The cause is considered to have been a convergence of factors. Consumer sentiment events in both 2023 and early 2025 reportedly weighed on store traffic, and Target's merchandise mix, more tilted toward discretionary goods compared to rivals like Walmart and Costco, left it more exposed to weakening consumer spending on non-essentials. As of writing, discretionary categories account for roughly 46% of Target's sales, compared to about 25% at Walmart and 26% at Costco, with slight variation depending on category segmentation.
In 2025, Target established the Enterprise Acceleration Office, a multi-year initiative led by then-COO Michael Fiddelke to reshape how the company operates by removing complexity and expanding technology. Alongside that, the retailer laid out broader priorities for 2026: simpler operations, heavier investment in technology, and a renewed focus on the brand's style and design authority. To fund that agenda, Target committed to more than $2 billion in incremental spending for fiscal 2026.
At the Q4 fiscal 2025 earnings release in March 2026, management guided for roughly 2% sales growth (including new stores) and positive comparative sales in fiscal 2026. Fiddelke, now in his first weeks as CEO, said that February 2026 had a positive sales increase and marked an important milestone on the company's path back to growth.
One quarter of growth does not make a trend, as Fiddelke himself noted, but it is the first real opening in a long time.
Closing thoughts
Target's story is one of deliberate positioning.

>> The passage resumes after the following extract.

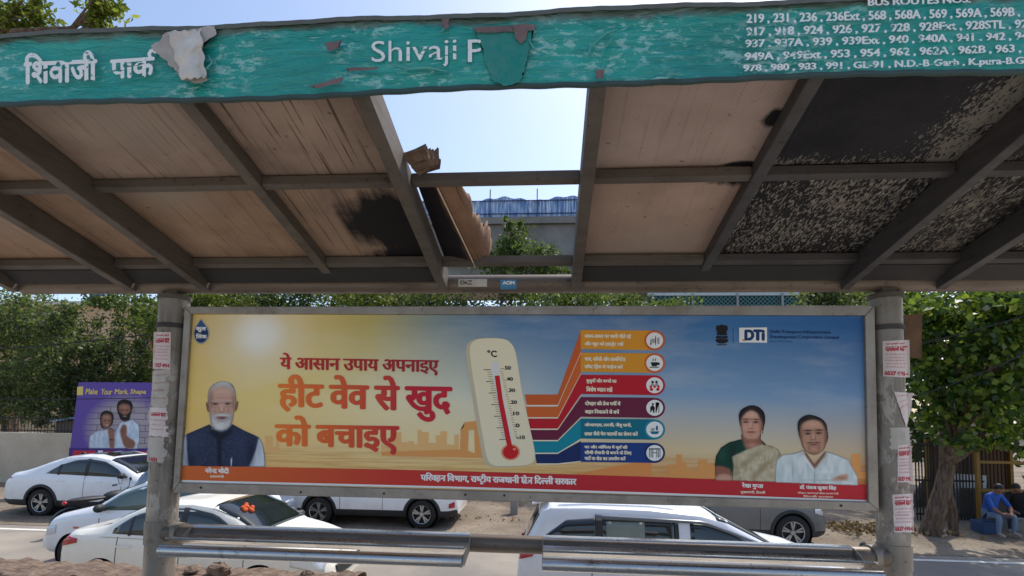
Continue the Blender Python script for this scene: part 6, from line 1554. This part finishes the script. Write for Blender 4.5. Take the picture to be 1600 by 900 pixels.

While rivals often competed on pricing and volume, the retailer bet that shoppers wanted discount prices and a more curated selection. That wager produced a strong private-label portfolio and a store base that now doubles as an e-commerce backbone. The recent stretch of softer sales has tested the model, but the structural pieces remain in place, and the red bullseye will remain as one of the most recognizable logos in American retail.